Itaewon Antique Furniture Street – 이태원 앤틱 가구 거리

A true shopping maze with 2,400 shops spreading over dozens of streets with their own atmosphere

Itaewon is the intercultural center of Seoul and the most exotic place in the city for who wants to go out, shop and dine. Stretching over 1.4 km of streets (from Itaewon 1-dong to Hannam 2-dong), Itaewon is the meeting place of choice for locals and foreigners who came to settle in South Korea. It is also often the first place tourists visit when they travel to South Korea.

Itaewon is a true shopping maze: the place harbors around 2,400 shops spreading over dozens of streets with their own atmosphere. However, the three main streets of this neighborhood revolve around food (World Food Culture Street), fashion (Fashion Street) and antiques (Antique Furniture Street).

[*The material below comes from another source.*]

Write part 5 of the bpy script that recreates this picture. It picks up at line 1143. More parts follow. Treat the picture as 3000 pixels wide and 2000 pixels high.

Itaewon Antique Furniture Street was formed back in the 1960s when American soldiers based in Yongsan sold their furniture before returning to the United States. Over the years, the place became a hub for the sale of furniture from the around the world. Famous at the time, this street still is today, especially since the vintage trend literally exploded in Korea. In addition to furniture, shops located in the Itaewon Antique Furniture Street, sell a broad selection of vintage items ranging from old wall clocks, posters, vintage toys, carousel horses & cars, crockery and all kinds of decorative objects which are hard to find elsewhere.

In addition to their day to day operations, antique dealers in the Itaewon Antique Furniture Street, host twice a year a little fair. The Itaewon Antique & Vintage Festival is a flea market organized generally in May and October, by 80 local antique dealers

4 reviews

  1. Walked around the antique street today. The positives are that it is in a spacious area unlike most antique markets across the world. This was started when the Europeans were selling their furniture etc when they left the country so if you are looking for Asian antiques this is not the place for you. And if you have been to Europe this will seem overpriced. Also the shop owners do not want to share the history of the piece so it’s quite disappointing. Note that the market is closed on Sundays

  2. This area is purely European antique style. Did not see a single Korean antique shop. Why would I come to Seoul to buy that? Seemed pretty odd to me.

  3. Don’t go if looking for Asian antiques. The street is filled with antique shops but mainly “western” (US and British) items from families of nearby US military bases. No Korean or Chinese antiques.

  4. I liked the long street full of nice antique pieces. Yes, antiques are pricey. But I believe it is worth it. I wish I have the courage to buy and have one shipped back home, but I don’t have a place for anymore additional furniture.